Before Bugonia drops this fall, Emma Stone and Yorgos Lanthimos have one more deeply strange, quietly affecting collaboration up their sleeves: the music video for “Beth’s Farm,” the first single off Jerskin Fendrix’s upcoming album Once Upon a Time… in Shropshire. It’s six minutes of cryptic rituals, dirt-streaked melancholy, and burnt offerings — which is to say, it’s pure Lanthimos.
The short film stars Fendrix and Stone as a pair of rural wanderers on a farm where the animals have inexplicably turned to mud. To resurrect them, they burn relics from a forgotten past. Or maybe they don’t. Lanthimos doesn’t offer answers — just stunning, bizarre visuals that skirt the line between the pastoral and the apocalyptic. Stone, by now fully fluent in the filmmaker’s stylized language, leans into the wordless surrealism with total control. It’s as if she’s lived in this weird little corner of his imagination for years. Because she has.

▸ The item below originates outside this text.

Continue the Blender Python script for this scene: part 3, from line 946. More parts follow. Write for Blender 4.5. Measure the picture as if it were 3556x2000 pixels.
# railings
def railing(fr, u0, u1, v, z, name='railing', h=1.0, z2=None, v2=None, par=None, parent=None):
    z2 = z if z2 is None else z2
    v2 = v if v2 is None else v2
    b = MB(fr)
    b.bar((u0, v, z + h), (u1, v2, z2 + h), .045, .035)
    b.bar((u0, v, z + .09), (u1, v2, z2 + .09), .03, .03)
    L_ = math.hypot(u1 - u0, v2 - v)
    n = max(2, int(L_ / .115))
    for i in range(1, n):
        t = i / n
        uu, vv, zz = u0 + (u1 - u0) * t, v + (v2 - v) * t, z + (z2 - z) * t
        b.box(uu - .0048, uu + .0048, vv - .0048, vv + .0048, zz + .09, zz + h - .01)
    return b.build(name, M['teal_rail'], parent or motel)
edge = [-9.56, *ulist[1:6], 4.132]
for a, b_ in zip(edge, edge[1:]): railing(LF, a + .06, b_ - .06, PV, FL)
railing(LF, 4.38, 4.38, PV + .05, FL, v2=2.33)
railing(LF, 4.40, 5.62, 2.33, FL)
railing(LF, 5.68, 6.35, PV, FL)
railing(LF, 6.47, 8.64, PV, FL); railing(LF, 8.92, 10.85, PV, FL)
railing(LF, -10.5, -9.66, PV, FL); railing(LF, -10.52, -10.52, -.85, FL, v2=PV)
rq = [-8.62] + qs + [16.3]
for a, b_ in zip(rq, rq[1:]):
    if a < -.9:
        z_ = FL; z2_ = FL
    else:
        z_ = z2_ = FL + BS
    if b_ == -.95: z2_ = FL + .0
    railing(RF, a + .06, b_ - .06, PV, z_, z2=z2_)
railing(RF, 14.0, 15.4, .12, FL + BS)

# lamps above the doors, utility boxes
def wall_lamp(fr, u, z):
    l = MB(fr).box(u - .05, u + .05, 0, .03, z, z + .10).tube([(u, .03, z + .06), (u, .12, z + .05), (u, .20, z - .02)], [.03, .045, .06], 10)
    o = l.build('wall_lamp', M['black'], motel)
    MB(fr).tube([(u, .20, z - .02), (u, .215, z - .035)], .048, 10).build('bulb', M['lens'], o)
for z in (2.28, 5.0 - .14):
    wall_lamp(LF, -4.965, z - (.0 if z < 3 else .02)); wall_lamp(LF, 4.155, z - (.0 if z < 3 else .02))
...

But while the filmmaker’s touch is unmistakable, the project ultimately belongs to Fendrix — a rising composer whose cinematic soundscapes have quietly become Lanthimos’s secret weapon. He broke through scoring Poor Things and earned an Oscar nomination for it. He followed that with Kinds of Kindness and the upcoming Bugonia, whose score includes a 90-piece orchestra and, according to Fendrix, “a big fucking sound.” But Shropshire, his second solo album, is where his heart lives.
Raised in the English countryside, Fendrix (born Joscelin Dent-Pooley) channels his memories of Shropshire into something both idyllic and cracked. He describes the album as “a love letter to something that once existed — a shining, rose-tinted childhood and the lives that made it.” “Beth’s Farm,” in particular, is drawn from teenage days spent drinking in cornfields, watching the sunset, blasting Kanye West through a Bluetooth speaker. That bliss, of course, doesn’t last.

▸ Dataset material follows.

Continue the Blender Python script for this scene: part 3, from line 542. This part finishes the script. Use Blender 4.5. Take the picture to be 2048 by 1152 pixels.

The album is steeped in loss. While writing it, Fendrix experienced the deaths of a close friend and his father. His process became both isolating and excruciating — recording vocals alone in a small studio, pushing his voice to its edge. “Some takes felt like self-punishment,” he says. But the result is a collection that’s as emotionally unstable as grief itself: chaotic, tender, absurd, and oddly euphoric. It spans post-rock, chamber pop, ballads, and group singalongs around a family piano. It’s also, somehow, a deeply English album — tea-stained and rain-swept, full of ghosts and wildflowers.
Fendrix calls the music “kaleidoscopically beautiful,” with death as the central motif. “We’re taught by Hollywood that grief is strings and sadness and a slow fade. That’s not true. Sometimes it’s boring. Sometimes it’s funny. Sometimes it’s worse than you imagined.” Beth’s Farm embodies that contradiction: a video where animals are mud, memories are flames, and Emma Stone walks barefoot through the ruins of something sacred.
In a year when Bugonia is poised to be the big, bold swing from the Lanthimos-Stone-Fendrix trifecta, this smaller project hits in a different way. It’s raw. It’s tender. And it’s deeply weird. Watch it once. Then again. Then maybe never again. You’ll still carry it with you.
Once Upon a Time… in Shropshire releases October 10 via Untitled (Recs).